> Short problem
Set down, exactly as written, the lines from the top of the data to the line that holds "from mathutils import Vector, Matrix, noise", and omit the pictures.

> Data shown
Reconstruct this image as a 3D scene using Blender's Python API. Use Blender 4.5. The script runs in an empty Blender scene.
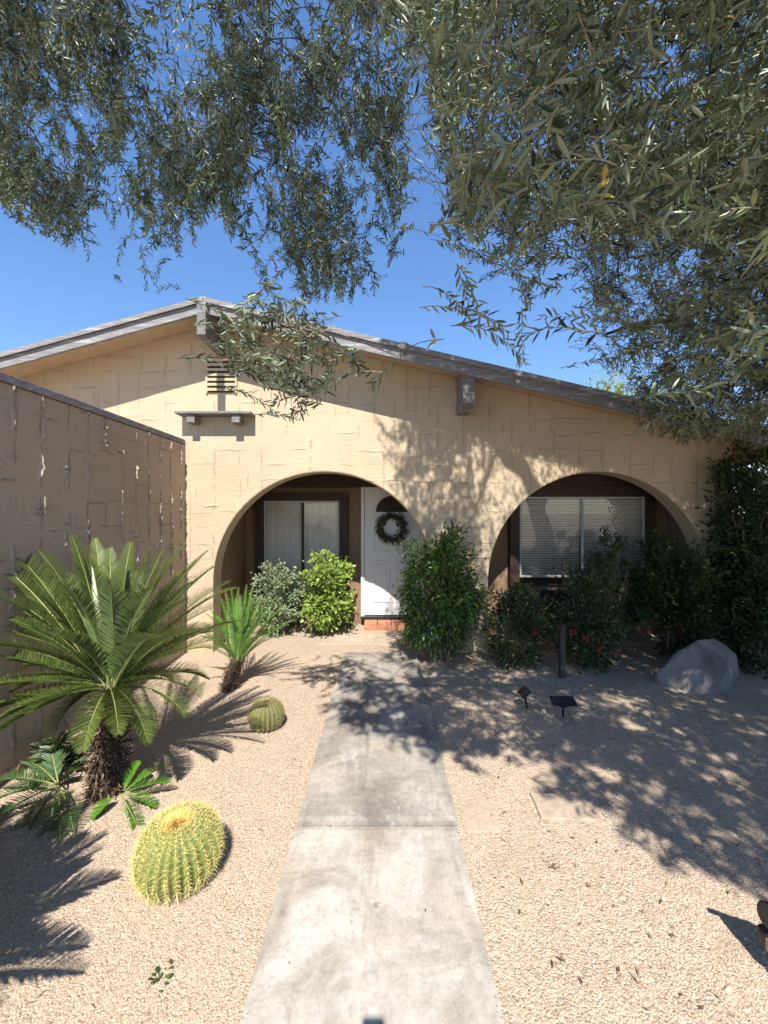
import bpy, bmesh, math, random
import numpy as np
from mathutils import Vector, Matrix, noise

random.seed(11)
rng = np.random.default_rng(11)
S = bpy.context.scene
COL = S.collection
F = 410.0      # focal length in pixels
EYE = 1.8      # camera height
YF = 5.25      # front wall plane
YB = 6.55      # porch back wall plane
YE = 4.77      # roof front edge
LX, LY, LZ = -0.007, 1.0, -1.234     # direction the sunlight travels

def W(px, py, d):
    return np.array(((px-384)/F*d, d, EYE+(512-py)/F*d))
def G(px, py):
    d = EYE*F/(py-512)
    return np.array(((px-384)/F*d, d, 0.0))

# ------------------------------------------------------------------ materials
def newmat(name):
    m = bpy.data.materials.new(name); m.use_nodes = True
    nt = m.node_tree; nt.nodes.clear()
    out = nt.nodes.new('ShaderNodeOutputMaterial')
    return m, nt, out
def N(nt, typ, **kw):
    n = nt.nodes.new(typ)
    for k, v in kw.items():
        if k in n.inputs: n.inputs[k].default_value = v
        else: setattr(n, k, v)
    return n
def ramp(nt, stops, fac):
    r = nt.nodes.new('ShaderNodeValToRGB')
    e = r.color_ramp.elements
    while len(e) > 1: e.remove(e[-1])
    e[0].position = stops[0][0]; e[0].color = (*stops[0][1], 1)
    for p, c in stops[1:]:
        x = e.new(p); x.color = (*c, 1)
    nt.links.new(fac, r.inputs[0]); return r.outputs[0]
def grey(v): return (v, v, v)
def coords(nt, scale=(1, 1, 1)):
    tc = nt.nodes.new('ShaderNodeTexCoord'); mp = nt.nodes.new('ShaderNodeMapping')
    mp.inputs['Scale'].default_value = scale
    nt.links.new(tc.outputs['Object'], mp.inputs[0]); return mp.outputs[0]
def tex(nt, vec, scale, detail=4, rough=.6, dist=0):
    n = N(nt, 'ShaderNodeTexNoise'); n.inputs['Scale'].default_value = scale
    n.inputs['Detail'].default_value = detail; n.inputs['Roughness'].default_value = rough
    n.inputs['Distortion'].default_value = dist
    nt.links.new(vec, n.inputs['Vector']); return n.outputs['Fac']
def mixc(nt, a, b, f, mode='MIX'):
    m = nt.nodes.new('ShaderNodeMix'); m.data_type = 'RGBA'; m.blend_type = mode
    for s, v in ((6, a), (7, b)):
        if isinstance(v, tuple): m.inputs[s].default_value = (*v, 1)
        else: nt.links.new(v, m.inputs[s])
    if isinstance(f, (int, float)): m.inputs[0].default_value = f
    else: nt.links.new(f, m.inputs[0])
    return m.outputs[2]
def bump(nt, h, strength, dist, prev=None):
    b = N(nt, 'ShaderNodeBump'); b.inputs['Strength'].default_value = strength
    b.inputs['Distance'].default_value = dist
    nt.links.new(h, b.inputs['Height'])
    if prev is not None: nt.links.new(prev, b.inputs['Normal'])
    return b.outputs[0]
def finish(nt, out, color, rough=.8, normal=None, spec=.3, metal=0.):
    p = N(nt, 'ShaderNodeBsdfPrincipled')
    if isinstance(color, tuple): p.inputs['Base Color'].default_value = (*color, 1)
    else: nt.links.new(color, p.inputs['Base Color'])
    if isinstance(rough, (int, float)): p.inputs['Roughness'].default_value = rough
    else: nt.links.new(rough, p.inputs['Roughness'])
    p.inputs['Specular IOR Level'].default_value = spec
    p.inputs['Metallic'].default_value = metal
    if normal is not None: nt.links.new(normal, p.inputs['Normal'])
    nt.links.new(p.outputs[0], out.inputs[0]); return p

def simple(name, c, rough=.6, var=.12, scale=14, bmp=.15, bd=.004, spec=.3, metal=0., stretch=(1, 1, 1)):
    m, nt, out = newmat(name)
    v = coords(nt, stretch)
    n = tex(nt, v, scale, 6, .65)
    lo = tuple(x*(1-var) for x in c); hi = tuple(min(1, x*(1+var)) for x in c)
    col = ramp(nt, [(.3, lo), (.7, hi)], n)
    fine = tex(nt, v, scale*7, 3)
    finish(nt, out, col, rough, bump(nt, fine, bmp, bd), spec, metal)
    return m

def stucco(name, c, dark, fine=1.0):
    m, nt, out = newmat(name)
    v = coords(nt)
    big = tex(nt, v, 1.1, 5, .6, .3)
    mid = tex(nt, v, 7, 5, .65)
    col = mixc(nt, tuple(x*.93 for x in c), tuple(min(1, x*1.06) for x in c), ramp(nt, [(.35, grey(0)), (.65, grey(1))], big))
    col = mixc(nt, col, dark, ramp(nt, [(.60, grey(0)), (.82, grey(.4))], mid))
    vs = coords(nt, (6, 6, .6))
    streak = tex(nt, vs, 1.6, 4, .6)
    col = mixc(nt, col, dark, ramp(nt, [(.56, grey(0)), (.8, grey(.25))], streak))
    # darkens the trowel cracks, along one side of each ridge (attribute written with the relief)
    at = N(nt, 'ShaderNodeAttribute'); at.attribute_name = 'crack'
    col = mixc(nt, col, tuple(x*.55 for x in dark), at.outputs['Fac'])
    sx = N(nt, 'ShaderNodeSeparateXYZ'); nt.links.new(v, sx.inputs[0])
    base_d = ramp(nt, [(.05, grey(.75)), (.32, grey(0))], sx.outputs['Z'])
    col = mixc(nt, col, dark, mixc(nt, grey(0), base_d, ramp(nt, [(.35, grey(.25)), (.65, grey(1))], mid)))
    h1 = tex(nt, v, 24, 6, .7); h2 = tex(nt, coords(nt, (1, 1, 3.2)), 9, 4, .6, .8)
    b = bump(nt, h2, .45*fine, .012); b = bump(nt, h1, .5*fine, .006, b)
    finish(nt, out, col, .92, b, .15)
    return m

def wood_grey(name, c1, c2, along=(1, 1, 1)):
    m, nt, out = newmat(name)
    v = coords(nt, along)
    g = tex(nt, v, 9, 7, .7, .6)
    peel = tex(nt, coords(nt, (.7, 4, 9)), 3.1, 7, .7, .5)
    col = ramp(nt, [(.3, c1), (.52, tuple((a+b)/2 for a, b in zip(c1, c2))), (.72, c2)], g)
    col = mixc(nt, col, tuple(min(1, x*1.25) for x in c2), ramp(nt, [(.52, grey(0)), (.62, grey(.8))], peel))
    finish(nt, out, col, .85, bump(nt, g, .5, .006), .2)
    return m

def leafmat(name, a, b, under, transl=.22, rough=.45, spec=.45, third=None):
    m, nt, out = newmat(name)
    at = N(nt, 'ShaderNodeAttribute'); at.attribute_name = 'tint'
    stops = [(0, a), (.85, b)]
    if third: stops = [(0, a), (.8, b), (.93, b), (.965, third)]
    col = ramp(nt, stops, at.outputs['Fac'])
    geo = N(nt, 'ShaderNodeNewGeometry')
    und = mixc(nt, under, col, .25)
    colf = mixc(nt, col, und, geo.outputs['Backfacing'])
    p = N(nt, 'ShaderNodeBsdfPrincipled')
    nt.links.new(colf, p.inputs['Base Color'])
    p.inputs['Roughness'].default_value = rough
    p.inputs['Specular IOR Level'].default_value = spec
    t = N(nt, 'ShaderNodeBsdfTranslucent')
    tc = mixc(nt, col, (1.0, .95, .35), .10)
    tc = mixc(nt, tc, (1.5, 1.6, 1.0), .9, 'MULTIPLY')
    nt.links.new(tc, t.inputs[0])
    mx = N(nt, 'ShaderNodeMixShader'); mx.inputs[0].default_value = transl
    nt.links.new(p.outputs[0], mx.inputs[1]); nt.links.new(t.outputs[0], mx.inputs[2])
    nt.links.new(mx.outputs[0], out.inputs[0])
    return m

def tintmat(name, stops, rough=.85, spec=.2, bmp=0):
    m, nt, out = newmat(name)
    at = N(nt, 'ShaderNodeAttribute'); at.attribute_name = 'tint'
    col = ramp(nt, stops, at.outputs['Fac'])
    nrm = None
    if bmp:
        nrm = bump(nt, tex(nt, coords(nt), bmp, 4), .4, .004)
    finish(nt, out, col, rough, nrm, spec)
    return m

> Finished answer
Reconstruct this image as a 3D scene using Blender's Python API. Use Blender 4.5. The script runs in an empty Blender scene.
import bpy, bmesh, math, random
import numpy as np
from mathutils import Vector, Matrix, noise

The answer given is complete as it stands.